* [Information supplied]:

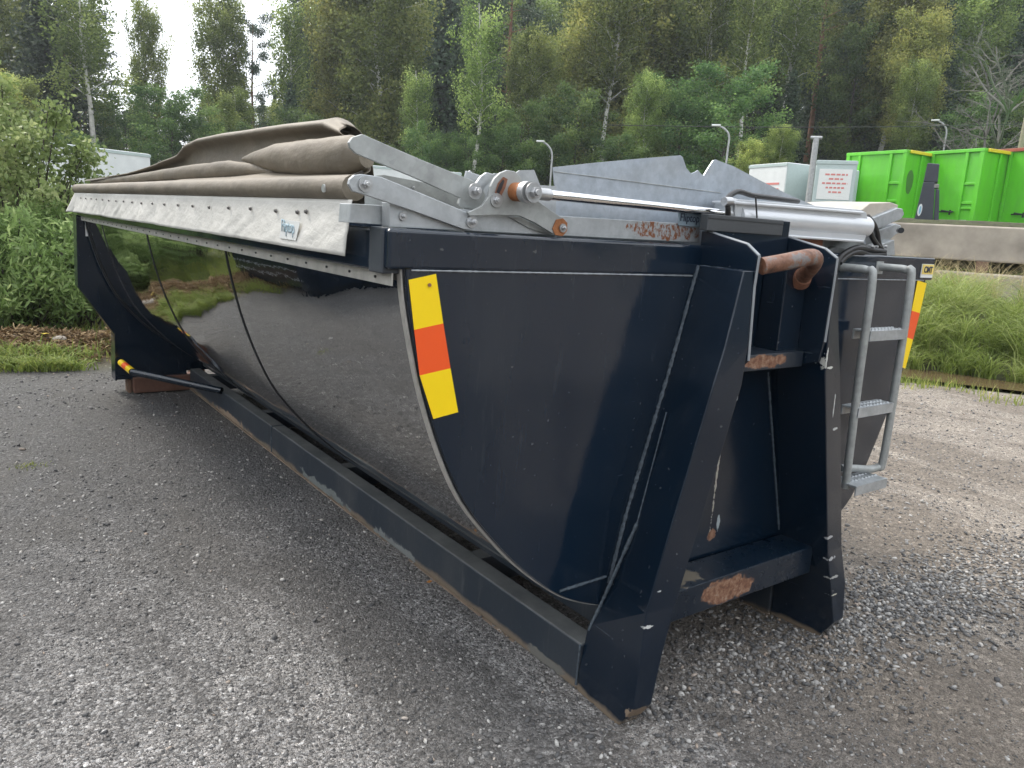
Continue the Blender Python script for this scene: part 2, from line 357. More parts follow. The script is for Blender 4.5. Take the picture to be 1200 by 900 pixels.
# ==================================================================================== GROUND
def make_ground():
    az = np.concatenate([np.linspace(-180, -62, 60)[:-1], np.linspace(-62, -4, 130)[:-1], np.linspace(-4, 76, 400)[:-1], np.linspace(76, 180, 60)])
    r = np.concatenate([np.linspace(.05, 3, 40)[:-1], np.linspace(3, 14, 150)[:-1], np.linspace(14, 40, 80)[:-1], np.geomspace(40, 900, 50)])
    A, Rr = np.meshgrid(np.radians(az), r); X = CAM[0]+Rr*np.sin(A); Y = CAM[1]+Rr*np.cos(A)
    Z = height(X, Y); V = np.stack([X, Y, Z], -1).reshape(-1, 3)
    na, nr = len(az), len(r); i = np.arange(nr-1)[:, None]*na + np.arange(na-1)[None, :]
    Fq = np.stack([i, i+1, i+1+na, i+na], -1).reshape(-1, 4)
    m, t, b = newmat('gravel lot and soil')
    v = ocoord(t)
    vor = nn(t, 'ShaderNodeTexVoronoi', {'Vector': v, 'Scale': 120.0, 'Randomness': 1.0}); cellr = nn(t, 'ShaderNodeSeparateXYZ', {0: vor.outputs['Color']})
    vor2 = nn(t, 'ShaderNodeTexVoronoi', {'Vector': v, 'Scale': 300.0}); c2 = nn(t, 'ShaderNodeSeparateXYZ', {0: vor2.outputs['Color']})
    big = noise(t, .55, 4, .55, v); med = noise(t, 3.2, 6, .65, v)
    x_ = nn(t, 'ShaderNodeSeparateXYZ', {0: v})
    # the lot is greyer and darker crushed stone beside the steel side, pale tan fines to the right
    side = ramp(t, mth(t, 'ADD', mth(t, 'MULTIPLY', x_.outputs[0], .1), mth(t, 'MULTIPLY', big, .28)), [(.27, 0), (.42, 1)])
    rear_dark = mth(t, 'MULTIPLY', ramp(t, mth(t, 'ADD', mth(t, 'MULTIPLY', x_.outputs[1], .1), mth(t, 'MULTIPLY', mth(t, 'SUBTRACT', med, .5), .2)), [(.05, 0), (.24, 1)]), mth(t, 'SUBTRACT', 1, side))  # darker and smoother towards the rear, left of the pale fines
    stone = ramp(t, cellr.outputs[0], [(0, (.06, .059, .06)), (.4, (.20, .195, .192)), (.75, (.38, .37, .365)), (1, (.68, .67, .66))])
    fines = ramp(t, c2.outputs[0], [(0, (.09, .085, .082)), (.5, (.27, .255, .245)), (1, (.58, .56, .54))])
    f = ramp(t, mth(t, 'ADD', cellr.outputs[1], mth(t, 'MULTIPLY', mth(t, 'SUBTRACT', med, .5), 1.6)), [(.40, 0), (.52, 1)])
    g = mixc(t, f, fines, stone)
    pale = ramp(t, c2.outputs[1], [(0, (.14, .115, .09)), (.5, (.42, .355, .29)), (1, (.72, .64, .55))])
    g = mixc(t, mth(t, 'MULTIPLY', side, .92), g, pale)
    g = mixc(t, mth(t, 'MULTIPLY', rear_dark, .70), g, (.045, .047, .052))
    g = mixc(t, mth(t, 'MULTIPLY', ramp(t, med, [(.35, 0), (.75, 1)]), .40), g, (.115, .105, .095))
    path = noise(t, .9, 5, .6, mapped(t, v, (1.6, .45, 1)), .6)
    g = mixc(t, mth(t, 'MULTIPLY', ramp(t, path, [(.46, 0), (.54, 1)]), .62), g, mixc(t, side, (.115, .108, .102), (.20, .165, .13)))
    vor3 = nn(t, 'ShaderNodeTexVoronoi', {'Vector': v, 'Scale': 62.0}); c3 = nn(t, 'ShaderNodeSeparateXYZ', {0: vor3.outputs['Color']})
    g = nn(t, 'ShaderNodeHueSaturation', {'Color': g, 'Value': ramp(t, c3.outputs[0], [(0, .72), (.7, 1.05), (.93, 1.2), (1, 1.8)])}).outputs[0]
    soil = ramp(t, noise(t, 4, 6, .7, v), [(.3, (.045, .038, .022)), (.6, (.09, .10, .035)), (.8, (.15, .13, .07))])
    tan = ramp(t, noise(t, 9, 6, .75, v), [(.3, (.07, .045, .03)), (.55, (.17, .11, .07)), (.75, (.30, .23, .15))])
    hill = ramp(t, noise(t, .3, 6, .7, v), [(.35, (.03, .035, .015)), (.6, (.075, .05, .035)), (.8, (.10, .08, .05))])
    zA = nn(t, 'ShaderNodeAttribute', attribute_name='zone').outputs['Vector']; zs = nn(t, 'ShaderNodeSeparateXYZ', {0: zA})
    col = mixc(t, zs.outputs[0], g, soil); col = mixc(t, zs.outputs[1], col, tan); col = mixc(t, zs.outputs[2], col, hill)
    t.links.new(col, b.inputs['Base Color'])
    rg = mth(t, 'SUBTRACT', .85, mth(t, 'MULTIPLY', rear_dark, .27)); t.links.new(rg, b.inputs['Roughness'])
    hgt = mth(t, 'ADD', mth(t, 'MULTIPLY', mth(t, 'SUBTRACT', .5, vor.outputs['Distance']), .8), mth(t, 'MULTIPLY', cellr.outputs[2], .5))
    hgt = mth(t, 'ADD', hgt, mth(t, 'MULTIPLY', vor2.outputs['Distance'], -.5)); hgt = mth(t, 'ADD', hgt, mth(t, 'MULTIPLY', med, 2.0))
    hgt = mth(t, 'ADD', hgt, mth(t, 'MULTIPLY', vor3.outputs['Distance'], -.9))
    bump(t, b, hgt, 1.0, .014)
    me = rawmesh('ground', V, Fq, m, True)
    Xf, Yf = V[:, 0], V[:, 1]; rr, aa = polar(Xf, Yf); e = lot_edge(aa)+fbm(Xf, Yf, 1.1, 3, 4)*1.2
    zone = np.zeros((len(V), 3), np.float32)
    zone[:, 0] = sstep(e-.05, e+.35, rr)
    heap = np.exp(-((rr*np.cos(np.radians(np.clip(aa, -60, 12)))-8.3)/.5)**2)*(aa < 14)*(aa > -6.5)
    zone[:, 1] = np.clip(heap*2, 0, 1)
    zone[:, 2] = sstep(36, 44, rr)
    a = me.attributes.new('zone', 'FLOAT_VECTOR', 'POINT'); a.data.foreach_set('vector', zone.ravel())
    o = bpy.data.objects.new('ground', me); COL.objects.link(o); props(o, kind='structure')
make_ground()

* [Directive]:
Repeat the full listing above exactly, with no pictures in the copy.

* [Task solution]:
Continue the Blender Python script for this scene: part 2, from line 357. More parts follow. The script is for Blender 4.5. Take the picture to be 1200 by 900 pixels.
# ==================================================================================== GROUND
def make_ground():
    az = np.concatenate([np.linspace(-180, -62, 60)[:-1], np.linspace(-62, -4, 130)[:-1], np.linspace(-4, 76, 400)[:-1], np.linspace(76, 180, 60)])
    r = np.concatenate([np.linspace(.05, 3, 40)[:-1], np.linspace(3, 14, 150)[:-1], np.linspace(14, 40, 80)[:-1], np.geomspace(40, 900, 50)])
    A, Rr = np.meshgrid(np.radians(az), r); X = CAM[0]+Rr*np.sin(A); Y = CAM[1]+Rr*np.cos(A)
    Z = height(X, Y); V = np.stack([X, Y, Z], -1).reshape(-1, 3)
    na, nr = len(az), len(r); i = np.arange(nr-1)[:, None]*na + np.arange(na-1)[None, :]
    Fq = np.stack([i, i+1, i+1+na, i+na], -1).reshape(-1, 4)
    m, t, b = newmat('gravel lot and soil')
    v = ocoord(t)
    vor = nn(t, 'ShaderNodeTexVoronoi', {'Vector': v, 'Scale': 120.0, 'Randomness': 1.0}); cellr = nn(t, 'ShaderNodeSeparateXYZ', {0: vor.outputs['Color']})
    vor2 = nn(t, 'ShaderNodeTexVoronoi', {'Vector': v, 'Scale': 300.0}); c2 = nn(t, 'ShaderNodeSeparateXYZ', {0: vor2.outputs['Color']})
    big = noise(t, .55, 4, .55, v); med = noise(t, 3.2, 6, .65, v)
    x_ = nn(t, 'ShaderNodeSeparateXYZ', {0: v})
    # the lot is greyer and darker crushed stone beside the steel side, pale tan fines to the right
    side = ramp(t, mth(t, 'ADD', mth(t, 'MULTIPLY', x_.outputs[0], .1), mth(t, 'MULTIPLY', big, .28)), [(.27, 0), (.42, 1)])
    rear_dark = mth(t, 'MULTIPLY', ramp(t, mth(t, 'ADD', mth(t, 'MULTIPLY', x_.outputs[1], .1), mth(t, 'MULTIPLY', mth(t, 'SUBTRACT', med, .5), .2)), [(.05, 0), (.24, 1)]), mth(t, 'SUBTRACT', 1, side))  # darker and smoother towards the rear, left of the pale fines
    stone = ramp(t, cellr.outputs[0], [(0, (.06, .059, .06)), (.4, (.20, .195, .192)), (.75, (.38, .37, .365)), (1, (.68, .67, .66))])
    fines = ramp(t, c2.outputs[0], [(0, (.09, .085, .082)), (.5, (.27, .255, .245)), (1, (.58, .56, .54))])
    f = ramp(t, mth(t, 'ADD', cellr.outputs[1], mth(t, 'MULTIPLY', mth(t, 'SUBTRACT', med, .5), 1.6)), [(.40, 0), (.52, 1)])
    g = mixc(t, f, fines, stone)
    pale = ramp(t, c2.outputs[1], [(0, (.14, .115, .09)), (.5, (.42, .355, .29)), (1, (.72, .64, .55))])
    g = mixc(t, mth(t, 'MULTIPLY', side, .92), g, pale)
    g = mixc(t, mth(t, 'MULTIPLY', rear_dark, .70), g, (.045, .047, .052))
    g = mixc(t, mth(t, 'MULTIPLY', ramp(t, med, [(.35, 0), (.75, 1)]), .40), g, (.115, .105, .095))
    path = noise(t, .9, 5, .6, mapped(t, v, (1.6, .45, 1)), .6)
    g = mixc(t, mth(t, 'MULTIPLY', ramp(t, path, [(.46, 0), (.54, 1)]), .62), g, mixc(t, side, (.115, .108, .102), (.20, .165, .13)))
    vor3 = nn(t, 'ShaderNodeTexVoronoi', {'Vector': v, 'Scale': 62.0}); c3 = nn(t, 'ShaderNodeSeparateXYZ', {0: vor3.outputs['Color']})
    g = nn(t, 'ShaderNodeHueSaturation', {'Color': g, 'Value': ramp(t, c3.outputs[0], [(0, .72), (.7, 1.05), (.93, 1.2), (1, 1.8)])}).outputs[0]
    soil = ramp(t, noise(t, 4, 6, .7, v), [(.3, (.045, .038, .022)), (.6, (.09, .10, .035)), (.8, (.15, .13, .07))])
    tan = ramp(t, noise(t, 9, 6, .75, v), [(.3, (.07, .045, .03)), (.55, (.17, .11, .07)), (.75, (.30, .23, .15))])
    hill = ramp(t, noise(t, .3, 6, .7, v), [(.35, (.03, .035, .015)), (.6, (.075, .05, .035)), (.8, (.10, .08, .05))])
    zA = nn(t, 'ShaderNodeAttribute', attribute_name='zone').outputs['Vector']; zs = nn(t, 'ShaderNodeSeparateXYZ', {0: zA})
    col = mixc(t, zs.outputs[0], g, soil); col = mixc(t, zs.outputs[1], col, tan); col = mixc(t, zs.outputs[2], col, hill)
    t.links.new(col, b.inputs['Base Color'])
    rg = mth(t, 'SUBTRACT', .85, mth(t, 'MULTIPLY', rear_dark, .27)); t.links.new(rg, b.inputs['Roughness'])
    hgt = mth(t, 'ADD', mth(t, 'MULTIPLY', mth(t, 'SUBTRACT', .5, vor.outputs['Distance']), .8), mth(t, 'MULTIPLY', cellr.outputs[2], .5))
    hgt = mth(t, 'ADD', hgt, mth(t, 'MULTIPLY', vor2.outputs['Distance'], -.5)); hgt = mth(t, 'ADD', hgt, mth(t, 'MULTIPLY', med, 2.0))
    hgt = mth(t, 'ADD', hgt, mth(t, 'MULTIPLY', vor3.outputs['Distance'], -.9))
    bump(t, b, hgt, 1.0, .014)
    me = rawmesh('ground', V, Fq, m, True)
    Xf, Yf = V[:, 0], V[:, 1]; rr, aa = polar(Xf, Yf); e = lot_edge(aa)+fbm(Xf, Yf, 1.1, 3, 4)*1.2
    zone = np.zeros((len(V), 3), np.float32)
    zone[:, 0] = sstep(e-.05, e+.35, rr)
    heap = np.exp(-((rr*np.cos(np.radians(np.clip(aa, -60, 12)))-8.3)/.5)**2)*(aa < 14)*(aa > -6.5)
    zone[:, 1] = np.clip(heap*2, 0, 1)
    zone[:, 2] = sstep(36, 44, rr)
    a = me.attributes.new('zone', 'FLOAT_VECTOR', 'POINT'); a.data.foreach_set('vector', zone.ravel())
    o = bpy.data.objects.new('ground', me); COL.objects.link(o); props(o, kind='structure')
make_ground()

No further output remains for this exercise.